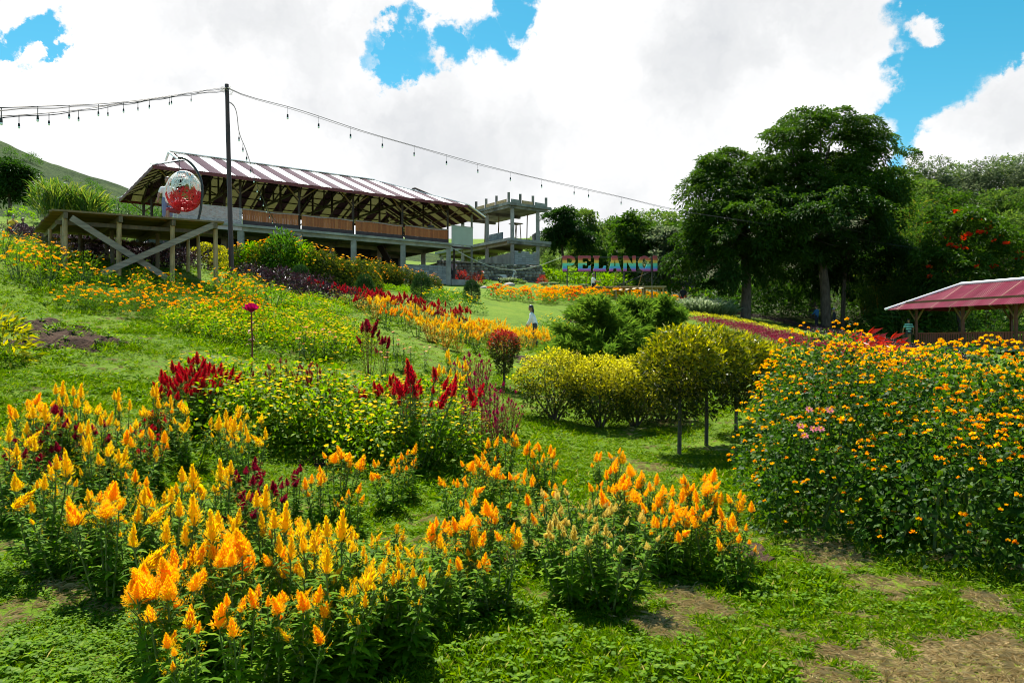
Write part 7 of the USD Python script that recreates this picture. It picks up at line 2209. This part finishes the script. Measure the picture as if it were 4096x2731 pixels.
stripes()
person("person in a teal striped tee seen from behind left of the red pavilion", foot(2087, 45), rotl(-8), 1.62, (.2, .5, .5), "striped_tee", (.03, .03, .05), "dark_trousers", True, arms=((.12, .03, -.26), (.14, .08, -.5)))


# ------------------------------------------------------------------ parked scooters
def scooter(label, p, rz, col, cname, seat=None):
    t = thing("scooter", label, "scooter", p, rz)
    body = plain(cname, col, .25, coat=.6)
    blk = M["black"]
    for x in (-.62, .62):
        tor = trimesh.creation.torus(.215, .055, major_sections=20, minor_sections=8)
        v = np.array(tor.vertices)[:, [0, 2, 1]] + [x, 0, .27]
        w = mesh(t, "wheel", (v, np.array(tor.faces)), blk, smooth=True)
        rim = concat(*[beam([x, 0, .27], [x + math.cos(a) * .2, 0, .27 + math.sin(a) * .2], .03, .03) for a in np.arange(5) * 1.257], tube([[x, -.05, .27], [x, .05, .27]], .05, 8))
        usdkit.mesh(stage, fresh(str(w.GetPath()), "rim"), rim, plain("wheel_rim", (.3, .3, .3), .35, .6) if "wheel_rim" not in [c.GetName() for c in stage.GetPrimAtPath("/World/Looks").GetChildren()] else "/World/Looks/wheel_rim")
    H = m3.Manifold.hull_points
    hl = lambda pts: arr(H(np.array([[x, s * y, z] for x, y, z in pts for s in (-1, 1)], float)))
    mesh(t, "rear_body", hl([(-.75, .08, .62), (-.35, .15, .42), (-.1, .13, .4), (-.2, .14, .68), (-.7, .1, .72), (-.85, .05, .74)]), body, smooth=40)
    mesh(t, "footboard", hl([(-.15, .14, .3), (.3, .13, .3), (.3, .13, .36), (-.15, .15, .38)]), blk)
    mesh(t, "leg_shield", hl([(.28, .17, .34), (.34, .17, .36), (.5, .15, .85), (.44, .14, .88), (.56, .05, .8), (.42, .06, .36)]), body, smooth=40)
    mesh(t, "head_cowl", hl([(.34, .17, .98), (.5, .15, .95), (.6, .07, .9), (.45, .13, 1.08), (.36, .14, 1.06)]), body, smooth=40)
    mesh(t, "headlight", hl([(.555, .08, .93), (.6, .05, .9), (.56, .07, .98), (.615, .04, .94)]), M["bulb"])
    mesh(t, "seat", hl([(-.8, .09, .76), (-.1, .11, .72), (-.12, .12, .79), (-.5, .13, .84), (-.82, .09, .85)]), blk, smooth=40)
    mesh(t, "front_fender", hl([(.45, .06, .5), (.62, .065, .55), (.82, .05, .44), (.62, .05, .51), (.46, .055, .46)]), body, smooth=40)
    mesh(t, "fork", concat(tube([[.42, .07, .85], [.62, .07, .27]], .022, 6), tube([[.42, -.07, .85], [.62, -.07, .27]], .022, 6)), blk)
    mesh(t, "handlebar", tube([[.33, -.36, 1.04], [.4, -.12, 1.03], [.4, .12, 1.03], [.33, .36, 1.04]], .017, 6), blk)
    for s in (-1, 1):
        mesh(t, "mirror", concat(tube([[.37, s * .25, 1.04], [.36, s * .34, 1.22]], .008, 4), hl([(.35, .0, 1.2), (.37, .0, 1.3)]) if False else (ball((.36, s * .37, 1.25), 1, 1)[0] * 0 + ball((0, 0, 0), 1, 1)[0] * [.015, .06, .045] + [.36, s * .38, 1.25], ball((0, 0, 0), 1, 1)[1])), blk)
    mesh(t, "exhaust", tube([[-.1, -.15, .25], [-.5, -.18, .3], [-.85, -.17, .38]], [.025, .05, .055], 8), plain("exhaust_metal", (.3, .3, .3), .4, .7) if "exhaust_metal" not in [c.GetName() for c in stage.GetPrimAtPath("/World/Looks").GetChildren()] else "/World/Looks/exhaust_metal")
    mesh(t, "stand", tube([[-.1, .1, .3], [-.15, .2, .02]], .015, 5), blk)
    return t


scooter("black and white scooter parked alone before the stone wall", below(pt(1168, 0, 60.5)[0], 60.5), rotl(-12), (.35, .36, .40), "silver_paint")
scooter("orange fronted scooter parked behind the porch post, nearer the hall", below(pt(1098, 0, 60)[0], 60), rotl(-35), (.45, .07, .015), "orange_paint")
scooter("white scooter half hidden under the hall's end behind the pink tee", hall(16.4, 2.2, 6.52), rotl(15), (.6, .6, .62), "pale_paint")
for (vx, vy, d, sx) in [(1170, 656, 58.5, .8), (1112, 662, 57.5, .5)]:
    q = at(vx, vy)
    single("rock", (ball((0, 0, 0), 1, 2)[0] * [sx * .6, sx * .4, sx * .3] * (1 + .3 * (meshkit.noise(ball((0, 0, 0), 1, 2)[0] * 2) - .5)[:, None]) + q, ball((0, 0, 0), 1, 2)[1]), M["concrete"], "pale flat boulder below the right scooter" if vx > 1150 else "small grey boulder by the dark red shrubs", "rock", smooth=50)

========================================================================

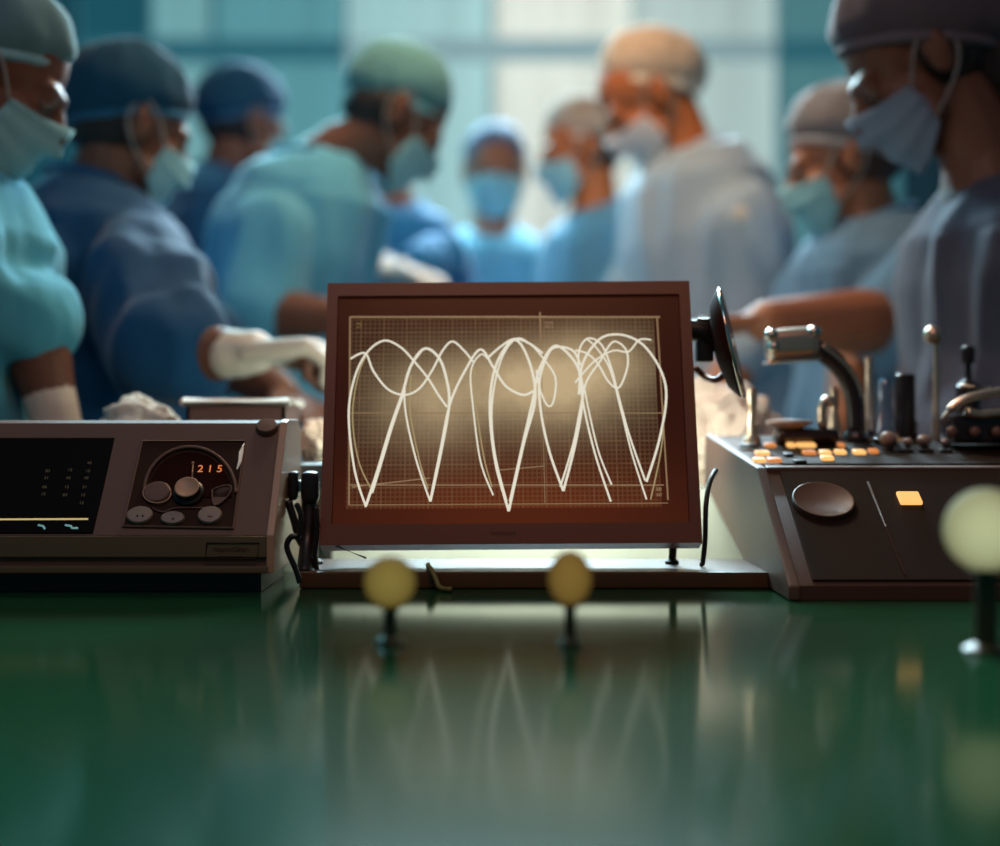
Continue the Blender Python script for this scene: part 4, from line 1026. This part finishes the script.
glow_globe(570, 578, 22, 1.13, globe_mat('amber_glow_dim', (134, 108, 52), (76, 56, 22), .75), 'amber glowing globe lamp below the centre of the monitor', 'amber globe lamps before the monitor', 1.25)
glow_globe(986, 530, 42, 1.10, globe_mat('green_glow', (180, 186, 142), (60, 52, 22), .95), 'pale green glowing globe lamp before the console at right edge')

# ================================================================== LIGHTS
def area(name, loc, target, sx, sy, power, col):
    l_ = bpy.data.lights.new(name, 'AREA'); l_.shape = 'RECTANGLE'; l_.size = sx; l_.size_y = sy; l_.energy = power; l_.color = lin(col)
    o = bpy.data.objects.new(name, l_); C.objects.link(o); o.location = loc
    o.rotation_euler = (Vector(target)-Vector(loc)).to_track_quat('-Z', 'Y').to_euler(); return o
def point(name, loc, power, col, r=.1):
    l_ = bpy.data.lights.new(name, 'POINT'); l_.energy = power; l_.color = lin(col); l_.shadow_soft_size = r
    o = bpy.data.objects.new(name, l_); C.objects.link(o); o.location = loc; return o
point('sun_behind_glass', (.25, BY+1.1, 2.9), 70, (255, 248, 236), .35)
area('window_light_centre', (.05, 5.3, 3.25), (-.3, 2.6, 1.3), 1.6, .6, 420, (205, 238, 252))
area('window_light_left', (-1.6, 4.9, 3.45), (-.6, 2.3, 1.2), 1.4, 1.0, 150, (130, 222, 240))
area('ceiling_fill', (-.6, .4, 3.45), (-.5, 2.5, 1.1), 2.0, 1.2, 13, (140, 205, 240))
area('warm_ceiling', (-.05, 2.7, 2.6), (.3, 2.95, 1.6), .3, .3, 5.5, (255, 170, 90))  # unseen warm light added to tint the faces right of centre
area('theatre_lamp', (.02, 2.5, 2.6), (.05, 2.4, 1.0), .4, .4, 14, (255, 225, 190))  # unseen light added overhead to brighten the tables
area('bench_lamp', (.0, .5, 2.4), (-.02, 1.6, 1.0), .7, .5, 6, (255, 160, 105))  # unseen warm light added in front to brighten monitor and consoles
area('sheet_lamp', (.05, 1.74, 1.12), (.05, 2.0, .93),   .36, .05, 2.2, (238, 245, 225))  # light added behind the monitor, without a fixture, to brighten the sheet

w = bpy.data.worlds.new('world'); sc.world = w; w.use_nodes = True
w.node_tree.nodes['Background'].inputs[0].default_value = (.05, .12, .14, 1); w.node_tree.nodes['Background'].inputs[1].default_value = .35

========================================================================

Problem to work on
Pick out the lines containing the string "finishes" and show them.

Answer to the exercise
Write part 7 of the USD Python script that recreates this picture. It picks up at line 2209. This part finishes the script. Measure the picture as if it were 4096x2731 pixels.
Continue the Blender Python script for this scene: part 4, from line 1026. This part finishes the script.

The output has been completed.